- _What is needed_
Print the records below exactly, starting at the first line and stopping after the line that contains "COL = SC.collection". Leave out any pictures.

- _Excerpted data_
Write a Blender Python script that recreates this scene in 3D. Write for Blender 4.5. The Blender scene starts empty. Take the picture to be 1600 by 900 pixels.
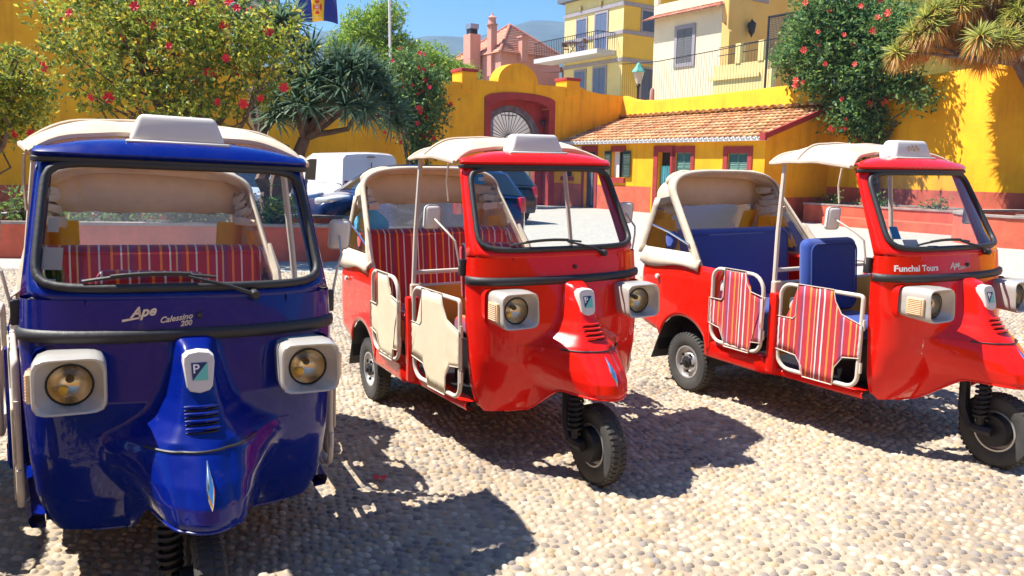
import bpy, bmesh, math, random
import numpy as np
from mathutils import Vector, Matrix
R = math.radians
random.seed(7); RNG = np.random.default_rng(7)
SC = bpy.context.scene
COL = SC.collection

# ------------------------------------------------------------------ camera, sky, sun, exposure
cam = bpy.data.cameras.new('camera'); camo = bpy.data.objects.new('camera', cam); COL.objects.link(camo)
SC.camera = camo
CAM_H, PITCH, ROLL, FPX = 1.6, R(9.11), 0.012, 1208.0
_fw = Vector((0, math.cos(PITCH), -math.sin(PITCH))); _up = Vector((0, math.sin(PITCH), math.cos(PITCH))); _rt = Vector((1, 0, 0))
_r2 = _rt*math.cos(ROLL) + _up*math.sin(ROLL); _u2 = _up*math.cos(ROLL) - _rt*math.sin(ROLL)
_m = Matrix((_r2, _u2, -_fw)).transposed().to_4x4(); _m.translation = Vector((0, 0, CAM_H))
camo.matrix_world = _m
cam.sensor_width = 36; cam.lens = 36*FPX/1600; cam.clip_start = 0.05; cam.clip_end = 8000
SUN_EL, SUN_DIR = R(59), (-0.995, 0.10)
world = bpy.data.worlds.new('World'); SC.world = world; world.use_nodes = True
wn = world.node_tree.nodes; wl = world.node_tree.links
sky = wn.new('ShaderNodeTexSky'); sky.sky_type = 'NISHITA'; sky.sun_disc = False
sky.sun_elevation = SUN_EL; sky.sun_rotation = math.atan2(SUN_DIR[0], SUN_DIR[1])
sky.air_density = 1.0; sky.dust_density = 0.1; sky.ozone_density = 6.0; sky.altitude = 0
wn['Background'].inputs['Strength'].default_value = 0.075
hs = wn.new('ShaderNodeHueSaturation'); hs.inputs['Saturation'].default_value = 1.35; hs.inputs['Value'].default_value = 1.0; wl.new(sky.outputs['Color'], hs.inputs['Color']); wl.new(hs.outputs['Color'], wn['Background'].inputs['Color'])
sl = bpy.data.lights.new('sun', 'SUN'); sl.energy = 5.0; sl.angle = R(0.53); sl.color = (1.0, 0.95, 0.87)
so = bpy.data.objects.new('sun', sl); COL.objects.link(so)
so.rotation_euler = Vector((SUN_DIR[0]*math.cos(SUN_EL), SUN_DIR[1]*math.cos(SUN_EL), math.sin(SUN_EL))).to_track_quat('Z', 'Y').to_euler()
vs = SC.view_settings; vs.view_transform = 'Standard'; vs.look = 'None'; vs.gamma = 1.0; vs.use_curve_mapping = False
vs.exposure = 1.3

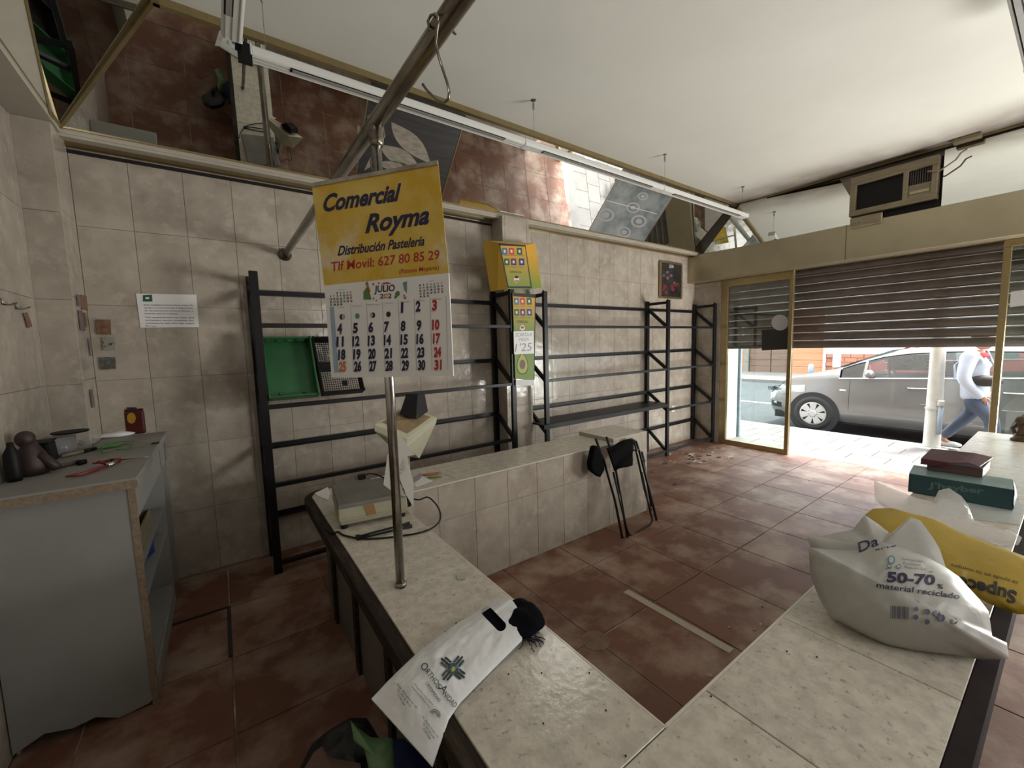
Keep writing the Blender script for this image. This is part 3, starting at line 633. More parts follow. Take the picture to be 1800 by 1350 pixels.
MB().tube([onZ(x, y, HZ+.135) for x, y in [(675, 840), (662, 834), (650, 832), (642, 835)]], .004, 8).build('plug_cable', 'bplastic', sc, smooth=True)
pc = onZ(636, 838, HZ+.135); MB().box(pc+Vector((-.02, -.014, -.014)), pc+Vector((.02, .014, .014))).tube([pc+Vector((-.02, 0, -.006)), pc+Vector((-.04, 0, -.006))], .0025, 6).tube([pc+Vector((-.02, 0, .006)), pc+Vector((-.04, 0, .006))], .0025, 6).build('mains_plug', 'bplastic', sc, bevel=.003)

# ---- nutcracker-like black locking rods on the counter
def rods(label, a, b, off):
    t = thing('black_tongs', label, 'tongs', tuple(a))
    a = Vector(a); b = Vector(b); d = (b-a).normalized(); s = Vector((-d.y, d.x, 0))
    for q in (-1, 1):
        MB().tube([a+s*.006*q, a+d*.05+s*.014*q, b-d*.05+s*off*q, b+s*off*q], [.006, .005, .005, .009], 10).build('arm', 'bplastic', t, smooth=True)
    MB().lathe(a+Vector((0, 0, -.008)), [(.012, 0), (.012, .016)], 12).box(a+Vector((-.014, -.010, -.006)), a+Vector((.0, .010, .012))).build('pivot', 'bplastic', t)
    return t
rods('pair of black metal tongs lying on the counter in front of the scale', (.462, 1.885, HZ+.010), (.70, 1.865, HZ+.010), .018)

# ---- papers and felt pens at the start of the bench
def slip(name, label, cat, pts, z, m, th=.0012, grp=None):
    o = MB().prism([onZ(x, y, z) for x, y in pts], (0, 0, th)).build(name, m); return tag(o, label, cat, grp)
slip('paper_slip', 'white printed paper slip on the tiled bench behind the scale', 'paper', [(728, 852), (742, 838), (760, 845), (732, 856)], HZ+.001, 'paper')
slip('paper_slip', 'grey printed leaflet half under the white slip on the bench', 'paper', [(726, 840), (738, 832), (744, 834), (738, 842), (727, 848)], HZ+.001, 'grey_ink')
slip('paper_slip', 'crumpled printed paper at the rounded tip of the counter left of the scale', 'paper', [(553, 868), (576, 857), (580, 866), (577, 880), (562, 874)], HZ+.001, 'paper', .004)
M['orangepl'] = mat('orange_plastic', (.36, .12, .045), .6); M['limepl'] = mat('lime_plastic', (.20, .27, .09), .6)
def pen(nm, label, cat, a, b, m, r=.006):
    return tag(MB().tube([a, a+(b-a)*.1, a+(b-a)*.85, b], [r*.6, r, r, r*.4], 8).build(nm, m, smooth=True), label, cat)
pen('felt_pen', 'orange felt pen lying on the tiled bench', 'pen', onZ(743, 835, HZ+.008), onZ(775, 831, HZ+.008), 'orangepl', .008)
pen('felt_pen', 'lime green felt pen lying on the tiled bench', 'pen', onZ(752, 839, HZ+.008), onZ(778, 837, HZ+.008), 'limepl', .008)

# ---- folding stool against the bench
M['stooltube'] = mat('black_stool_tube', (.010, .010, .010), .22, .2); M['stoolcloth'] = mat('black_nylon_cloth', (.006, .006, .0065), .95, spec=.08, bump=.3, bscale=60)
st = thing('folding_stool', 'folded black camping stool leaning against the tiled bench', 'stool', (2.8, 2.12, 0))
def sp(px, py, t):      # t: 0 at the floor (Y 2.10), 1 at the top (Y 2.26)
    return onY(px, py, 2.10+.19*t)
def leg(pts, r=.0105, nm='leg'): return MB().tube(pts, r, 10).build(nm, 'stooltube', st, smooth=True)
leg([sp(1047, 771, 1.0), sp(1062, 812, .85), sp(1081, 880, .45), sp(1094, 946, 0)])
leg([sp(1066, 768, 1.02), sp(1080, 812, .83), sp(1092, 880, .40), sp(1103, 945, 0)])
leg([sp(1115, 776, .95), sp(1120, 800, .85), sp(1133, 860, .5), sp(1144, 898, .25)])
leg([sp(1128, 794, .85), sp(1136, 840, .6), sp(1146, 880, .3), sp(1154, 915, .02)])
leg([sp(1102, 774, .98), sp(1110, 772, 1.0), sp(1118, 775, .97), sp(1123, 790, .9), sp(1138, 850, .5), sp(1146, 890, .2)], nm='leg')
leg([sp(1112, 792, .9), sp(1122, 790, .9), sp(1129, 796, .86), sp(1133, 812, .8)], .008, 'leg')
leg([sp(1078, 830, .7), sp(1092, 890, .3), sp(1101, 928, .08), sp(1106, 940, .01), sp(1113, 940, .01), sp(1125, 933, .02), sp(1142, 922, .03), sp(1147, 915, .05), sp(1143, 900, .12), sp(1128, 830, .62)], .0085, 'foot_loop')
g = MB(); sc0 = [[(1066, 788), (1080, 782), (1095, 776), (1112, 773)], [(1072, 806), (1082, 802), (1096, 796), (1112, 792)], [(1080, 829), (1088, 824), (1099, 821), (1110, 817)]]
def clo(u, v):
    a = u*3; i = min(2, int(a)); fa = a-i; b = v*2; j = min(1, int(b)); fb = b-j
    P = lambda ii, jj: Vector(sc0[jj][ii])
    q = (P(i, j)*(1-fa)+P(i+1, j)*fa)*(1-fb)+(P(i, j+1)*(1-fa)+P(i+1, j+1)*fa)*fb
    return onY(q.x, q.y, 2.235-.05*v+.018*math.sin(v*9+u*4))
g.grid(clo, 12, 10); o = g.build('seat_cloth', 'stoolcloth', st, smooth=True); o.modifiers.new('t', 'SOLIDIFY').thickness = .012
g = MB(); pk = [(1046, 786), (1052, 784), (1060, 800), (1064, 826), (1056, 840), (1041, 828), (1040, 815)]
g.prism([onY(x, y, 2.215) for x, y in pk], (0, .06, 0)); g.build('side_pocket', 'stoolcloth', st, bevel=.012, seg=3)

# ---- shelf display boards with icons
M['cardyellow'] = mat('yellow_green_card', (.56, .34, .04), .6); 
def gradcard(name, z0, z1):
    m = mat(name, (.5, .3, .05), .55); nt = m.node_tree; N = nt.nodes; L = nt.links; b = N['Principled BSDF']; g = N.new('ShaderNodeNewGeometry'); s = N.new('ShaderNodeSeparateXYZ')
    L.new(g.outputs['Position'], s.inputs[0]); r = N.new('ShaderNodeMapRange'); r.inputs[1].default_value = z0; r.inputs[2].default_value = z1; L.new(s.outputs[2], r.inputs[0])
    x = N.new('ShaderNodeMix'); x.data_type = 'RGBA'; x.inputs[6].default_value = (.17, .26, .04, 1); x.inputs[7].default_value = (.62, .33, .035, 1); L.new(r.outputs[0], x.inputs[0]); L.new(x.outputs[2], b.inputs['Base Color']); return m
M['gradA'] = gradcard('green_to_orange_print', 2.16, 2.50); M['gradB'] = gradcard('green_to_orange_print_low', 1.74, 2.06)
M['icblue'] = mat('icon_blue', (.06, .15, .28), .5); M['icred'] = mat('icon_red', (.50, .06, .03), .5); M['icgreen'] = mat('icon_green', (.03, .10, .03), .5); M['icplum'] = mat('icon_plum', (.12, .02, .08), .5); M['icnavy'] = mat('icon_navy', (.02, .03, .16), .5)
db = thing('display_box', 'yellow and green folded card display box standing on the rack ends by the pillar', 'display', (2.4, 3.3, 2.15))
Yd = 3.22
PF = [onY(877, 427, Yd), onY(923, 431, Yd), onY(934, 508, Yd), onY(893, 508, Yd)]
fr = MB().prism(PF, (0, .006, 0)).build('front_card', 'gradA', db)
L1 = [onY(861, 423, 3.30), onY(877, 427, Yd), onY(893, 508, Yd), onY(874, 510, 3.30)]; L2 = [onY(848, 425, 3.36), onY(861, 423, 3.30), onY(874, 510, 3.30), onY(862, 512, 3.36)]
R1 = [onY(923, 431, Yd), onY(941, 428, 3.34), onY(952, 505, 3.34), onY(934, 508, Yd)]
for q_ in (L1, L2, R1): MB().prism(q_, (0.004, .005, 0)).build('side_card', 'cardyellow' if q_ is not R1 else 'gradA', db)
MB().prism([PF[0]+Vector((0, .01, 0)), PF[1]+Vector((0, .01, 0)), onY(941, 428, 3.34), onY(861, 423, 3.30)], (0, 0, -.004)).build('top_card', 'cardyellow', db)
sf = splane(PF[0], (0, -1, 0)); qq = lambda pts: [(840+x/4.824, 400+y/4.821) for x, y in pts]
shape(qq([(178, 130), (400, 150), (404, 162), (182, 152)]), 'black_ink', sf, db, 'border'); shape(qq([(178, 130), (186, 132), (262, 505), (252, 500)]), 'black_ink', sf, db, 'border'); shape(qq([(398, 150), (404, 150), (458, 505), (448, 505)]), 'black_ink', sf, db, 'border'); shape(qq([(250, 498), (455, 498), (457, 515), (255, 512)]), 'black_ink', sf, db, 'border')
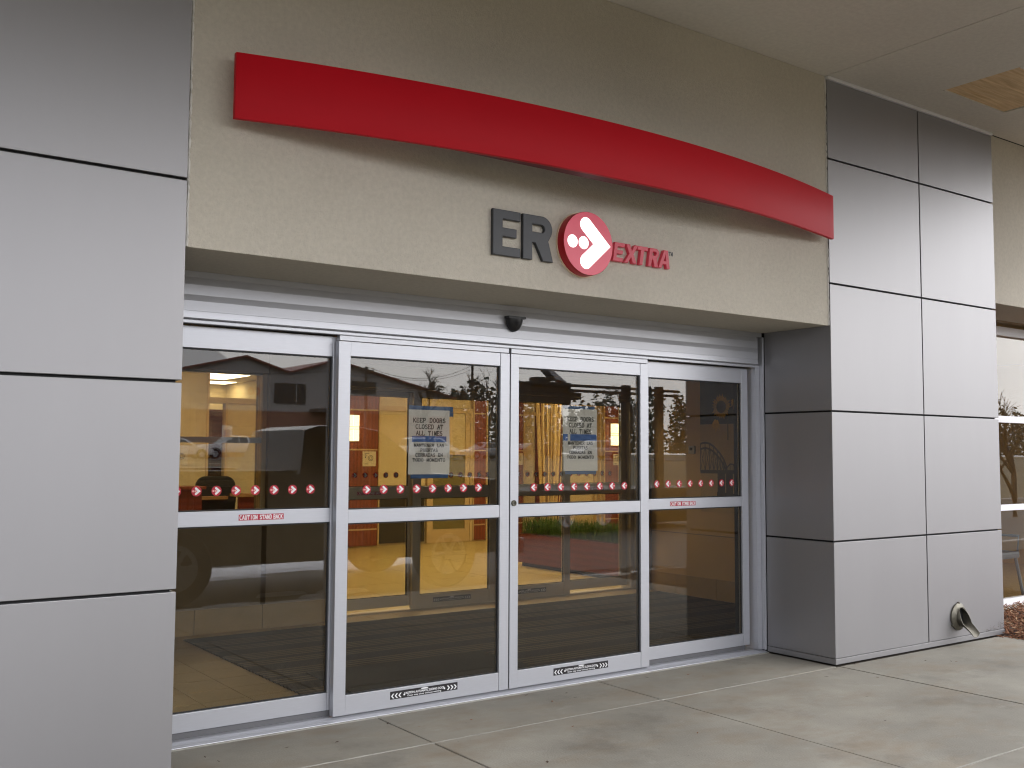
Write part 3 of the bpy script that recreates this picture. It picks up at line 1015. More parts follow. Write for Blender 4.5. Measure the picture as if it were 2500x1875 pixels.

- _Final answer_
Write a Blender Python script that recreates this scene in 3D. Write for Blender 4.5. The Blender scene starts empty. Take the picture to be 1600 by 900 pixels.
import bpy, bmesh, math, random
import numpy as np
from mathutils import Vector, Matrix
R = math.radians
random.seed(7); RNG = np.random.default_rng(7)
SC = bpy.context.scene
COL = SC.collection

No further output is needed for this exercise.